The other possibility is that the general election is closer than we think. The coalition, which has long been dysfunctional, now seems perpetually on the brink of all-out divorce. There are any number of catalysts that could thrust what's left of this unholy alliance back into the pit from whence it came, with both the Lib Dem left and the Tory right potentially having something to gain from such a fissure. There's even the possibility that the gently brewing palace coup within the conservative party will finally come to the boil and Cameron will be deposed and replaced by one of his (somehow even less pleasant) chums. Any of these events could readily lead to a vote of no confidence in the government - one which some members of the Conservative ranks might choose not to oppose, particularly if doing otherwise meant limping onwards in minority government for two years.

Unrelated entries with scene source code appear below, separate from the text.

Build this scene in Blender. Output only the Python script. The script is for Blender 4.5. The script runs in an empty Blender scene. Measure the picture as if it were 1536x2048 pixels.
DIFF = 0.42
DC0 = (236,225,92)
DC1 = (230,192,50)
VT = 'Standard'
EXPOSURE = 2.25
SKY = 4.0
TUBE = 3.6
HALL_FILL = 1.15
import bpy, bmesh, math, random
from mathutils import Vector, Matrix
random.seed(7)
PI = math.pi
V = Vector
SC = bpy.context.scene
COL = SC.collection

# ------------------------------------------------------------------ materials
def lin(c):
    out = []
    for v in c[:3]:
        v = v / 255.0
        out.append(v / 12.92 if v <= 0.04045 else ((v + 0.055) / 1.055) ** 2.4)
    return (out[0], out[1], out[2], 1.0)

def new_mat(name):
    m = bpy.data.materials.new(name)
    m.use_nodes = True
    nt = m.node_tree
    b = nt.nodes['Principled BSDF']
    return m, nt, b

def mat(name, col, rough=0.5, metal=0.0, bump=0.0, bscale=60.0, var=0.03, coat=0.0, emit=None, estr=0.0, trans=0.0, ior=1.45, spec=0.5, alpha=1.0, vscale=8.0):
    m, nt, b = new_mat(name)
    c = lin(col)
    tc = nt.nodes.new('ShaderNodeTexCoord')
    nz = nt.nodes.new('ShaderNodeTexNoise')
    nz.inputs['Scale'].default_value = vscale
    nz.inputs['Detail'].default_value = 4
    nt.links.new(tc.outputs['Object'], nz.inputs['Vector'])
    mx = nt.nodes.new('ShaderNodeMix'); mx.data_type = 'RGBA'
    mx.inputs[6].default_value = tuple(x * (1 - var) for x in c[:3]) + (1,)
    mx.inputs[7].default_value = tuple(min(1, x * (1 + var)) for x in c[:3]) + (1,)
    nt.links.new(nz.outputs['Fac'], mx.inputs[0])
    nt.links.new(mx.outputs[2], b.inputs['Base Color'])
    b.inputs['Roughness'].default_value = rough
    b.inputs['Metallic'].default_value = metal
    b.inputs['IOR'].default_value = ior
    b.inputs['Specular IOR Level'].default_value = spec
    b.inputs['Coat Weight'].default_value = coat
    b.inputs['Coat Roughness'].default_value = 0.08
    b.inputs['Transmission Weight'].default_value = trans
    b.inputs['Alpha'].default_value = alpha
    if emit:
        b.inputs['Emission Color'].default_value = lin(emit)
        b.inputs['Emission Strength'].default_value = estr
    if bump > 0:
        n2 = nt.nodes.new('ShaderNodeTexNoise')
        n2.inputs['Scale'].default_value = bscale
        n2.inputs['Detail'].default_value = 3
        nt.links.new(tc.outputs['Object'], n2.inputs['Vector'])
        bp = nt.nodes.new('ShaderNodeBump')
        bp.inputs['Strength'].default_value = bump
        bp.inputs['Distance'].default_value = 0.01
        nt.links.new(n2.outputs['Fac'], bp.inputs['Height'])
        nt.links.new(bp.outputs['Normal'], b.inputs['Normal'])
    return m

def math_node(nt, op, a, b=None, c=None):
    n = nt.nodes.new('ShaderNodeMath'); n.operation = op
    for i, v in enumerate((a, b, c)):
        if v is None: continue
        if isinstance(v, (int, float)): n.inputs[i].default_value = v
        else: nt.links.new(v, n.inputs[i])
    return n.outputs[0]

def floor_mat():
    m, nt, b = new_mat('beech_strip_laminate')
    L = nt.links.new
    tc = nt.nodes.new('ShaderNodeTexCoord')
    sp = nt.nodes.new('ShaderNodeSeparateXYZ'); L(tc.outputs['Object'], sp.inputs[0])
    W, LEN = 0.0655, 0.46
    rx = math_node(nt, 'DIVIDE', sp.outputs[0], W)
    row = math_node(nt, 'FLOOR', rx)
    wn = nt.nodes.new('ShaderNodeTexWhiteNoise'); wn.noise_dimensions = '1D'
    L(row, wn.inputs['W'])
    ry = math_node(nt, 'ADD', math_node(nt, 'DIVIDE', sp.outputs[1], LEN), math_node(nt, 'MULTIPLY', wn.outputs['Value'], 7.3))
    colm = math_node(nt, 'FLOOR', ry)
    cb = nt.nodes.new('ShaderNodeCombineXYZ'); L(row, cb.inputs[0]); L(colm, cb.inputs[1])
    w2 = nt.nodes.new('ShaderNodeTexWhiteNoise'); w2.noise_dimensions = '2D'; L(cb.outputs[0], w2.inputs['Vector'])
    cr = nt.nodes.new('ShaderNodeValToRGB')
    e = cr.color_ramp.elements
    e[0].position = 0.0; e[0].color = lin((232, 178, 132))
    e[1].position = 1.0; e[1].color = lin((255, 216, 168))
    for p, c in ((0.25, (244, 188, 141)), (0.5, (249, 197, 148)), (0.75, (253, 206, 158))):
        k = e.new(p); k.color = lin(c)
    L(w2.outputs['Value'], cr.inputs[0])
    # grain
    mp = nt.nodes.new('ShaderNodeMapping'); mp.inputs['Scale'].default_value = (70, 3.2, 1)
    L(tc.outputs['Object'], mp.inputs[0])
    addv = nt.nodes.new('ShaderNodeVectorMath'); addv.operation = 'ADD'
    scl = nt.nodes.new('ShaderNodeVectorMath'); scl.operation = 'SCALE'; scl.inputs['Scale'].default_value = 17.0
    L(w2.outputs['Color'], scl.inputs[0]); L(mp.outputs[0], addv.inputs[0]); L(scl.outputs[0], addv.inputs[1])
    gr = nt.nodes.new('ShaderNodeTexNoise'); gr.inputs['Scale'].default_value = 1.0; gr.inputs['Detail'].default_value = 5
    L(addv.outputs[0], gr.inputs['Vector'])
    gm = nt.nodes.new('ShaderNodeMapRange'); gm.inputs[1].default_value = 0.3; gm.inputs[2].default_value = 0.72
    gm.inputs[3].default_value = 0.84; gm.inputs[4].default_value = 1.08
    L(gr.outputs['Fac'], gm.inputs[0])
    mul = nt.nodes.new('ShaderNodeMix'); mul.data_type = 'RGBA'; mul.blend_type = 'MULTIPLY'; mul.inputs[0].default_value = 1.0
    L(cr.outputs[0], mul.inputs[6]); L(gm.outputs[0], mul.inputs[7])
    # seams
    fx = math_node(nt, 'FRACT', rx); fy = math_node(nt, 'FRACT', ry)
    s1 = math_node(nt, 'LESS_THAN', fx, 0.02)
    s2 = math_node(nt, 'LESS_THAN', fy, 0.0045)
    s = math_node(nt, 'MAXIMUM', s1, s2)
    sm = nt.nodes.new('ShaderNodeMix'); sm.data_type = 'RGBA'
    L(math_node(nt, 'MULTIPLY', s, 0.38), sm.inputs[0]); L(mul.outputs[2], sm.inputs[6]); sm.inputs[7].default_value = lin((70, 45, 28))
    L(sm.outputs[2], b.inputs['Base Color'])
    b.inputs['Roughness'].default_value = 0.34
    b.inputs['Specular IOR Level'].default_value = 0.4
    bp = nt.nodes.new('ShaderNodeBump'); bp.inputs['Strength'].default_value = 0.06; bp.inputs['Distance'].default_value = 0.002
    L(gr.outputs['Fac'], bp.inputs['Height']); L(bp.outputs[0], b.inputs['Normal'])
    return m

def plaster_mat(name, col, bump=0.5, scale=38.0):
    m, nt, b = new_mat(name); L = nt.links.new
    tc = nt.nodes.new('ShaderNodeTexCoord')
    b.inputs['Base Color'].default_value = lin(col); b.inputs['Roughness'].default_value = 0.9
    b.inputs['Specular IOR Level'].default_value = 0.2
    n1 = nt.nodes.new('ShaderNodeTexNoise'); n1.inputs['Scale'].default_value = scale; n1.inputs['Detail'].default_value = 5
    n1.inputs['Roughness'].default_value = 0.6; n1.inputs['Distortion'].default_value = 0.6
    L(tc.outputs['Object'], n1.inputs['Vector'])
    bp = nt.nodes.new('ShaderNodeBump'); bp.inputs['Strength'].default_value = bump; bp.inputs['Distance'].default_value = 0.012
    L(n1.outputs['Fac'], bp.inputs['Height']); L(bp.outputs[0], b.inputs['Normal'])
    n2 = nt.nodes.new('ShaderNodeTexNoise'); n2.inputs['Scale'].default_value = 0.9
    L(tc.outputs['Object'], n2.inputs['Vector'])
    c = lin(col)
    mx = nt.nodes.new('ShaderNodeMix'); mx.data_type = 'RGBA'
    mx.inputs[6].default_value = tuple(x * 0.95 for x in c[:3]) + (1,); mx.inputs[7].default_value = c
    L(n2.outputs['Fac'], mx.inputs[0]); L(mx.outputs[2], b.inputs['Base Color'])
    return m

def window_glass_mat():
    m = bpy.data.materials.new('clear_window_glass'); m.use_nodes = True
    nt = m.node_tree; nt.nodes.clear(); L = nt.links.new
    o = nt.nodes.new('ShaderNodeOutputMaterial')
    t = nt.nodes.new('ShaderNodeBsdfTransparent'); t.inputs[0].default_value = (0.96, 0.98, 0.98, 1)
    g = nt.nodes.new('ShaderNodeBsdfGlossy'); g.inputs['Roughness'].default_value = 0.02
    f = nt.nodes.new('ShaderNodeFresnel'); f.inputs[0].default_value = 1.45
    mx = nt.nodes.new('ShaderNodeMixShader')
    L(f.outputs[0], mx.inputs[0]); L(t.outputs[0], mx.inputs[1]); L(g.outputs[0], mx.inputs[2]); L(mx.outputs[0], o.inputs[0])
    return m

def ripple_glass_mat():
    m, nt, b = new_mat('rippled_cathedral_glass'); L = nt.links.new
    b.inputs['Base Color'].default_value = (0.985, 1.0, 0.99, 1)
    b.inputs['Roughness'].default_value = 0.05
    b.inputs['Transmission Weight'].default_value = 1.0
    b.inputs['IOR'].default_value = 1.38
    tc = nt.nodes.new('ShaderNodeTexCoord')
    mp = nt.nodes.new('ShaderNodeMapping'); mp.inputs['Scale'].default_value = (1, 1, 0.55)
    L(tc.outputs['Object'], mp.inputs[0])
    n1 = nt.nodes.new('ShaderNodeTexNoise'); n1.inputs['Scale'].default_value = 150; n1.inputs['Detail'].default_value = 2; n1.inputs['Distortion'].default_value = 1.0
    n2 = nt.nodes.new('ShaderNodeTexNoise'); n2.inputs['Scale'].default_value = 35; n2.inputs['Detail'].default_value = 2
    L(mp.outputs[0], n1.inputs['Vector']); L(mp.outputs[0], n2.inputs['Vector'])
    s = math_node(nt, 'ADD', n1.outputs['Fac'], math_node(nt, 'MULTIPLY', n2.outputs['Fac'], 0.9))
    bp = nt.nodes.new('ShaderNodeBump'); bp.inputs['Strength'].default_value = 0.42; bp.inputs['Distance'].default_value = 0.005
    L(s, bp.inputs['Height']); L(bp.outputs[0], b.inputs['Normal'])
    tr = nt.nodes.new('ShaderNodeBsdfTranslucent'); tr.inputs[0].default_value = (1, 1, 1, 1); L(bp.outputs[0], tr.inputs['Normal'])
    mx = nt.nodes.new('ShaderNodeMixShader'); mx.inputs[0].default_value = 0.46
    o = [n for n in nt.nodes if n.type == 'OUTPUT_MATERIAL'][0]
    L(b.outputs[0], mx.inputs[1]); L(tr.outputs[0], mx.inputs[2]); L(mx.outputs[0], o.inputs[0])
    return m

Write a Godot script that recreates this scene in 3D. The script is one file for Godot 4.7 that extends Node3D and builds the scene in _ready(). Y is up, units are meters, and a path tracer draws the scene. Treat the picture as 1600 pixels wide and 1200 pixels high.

The Tories may decide that, despite their current standing in the polls, it's better to strike before Labour have all their ducks in a row and before the economy slurps back into recession. Though far fetched, the Conservatives could even, hypothetically, call a motion of no confidence in themselves, thus triggering an early election (though it's hard to imagine a party succesfully campaigning on a "Vote for us! We don't believe in ourselves at all!" platform). So these ads may be hedging against, or even planning for, an early election. 

Whatever the case, it seems the Tories are fighting a rearguard action - the ad is set to run in the sixty most marginal Tory held seats, which Labour would only need 25 of to become the largest party. If the Conservatives thought they had a serious chance of winning the next general election, they'd be doing more than trying to cling on to what they've already got.

P.S. If you encounter any of these ads on google or anywhere else besides the Conservative website, be sure to click on them. Doing so will cost the Conservative party money which would otherwise be spent on evil.

P.P.S Am now hearing that the Tory ad campaign was launched in response to a Labour leafletting campaign in the same marginals. Curiouser and curiouser.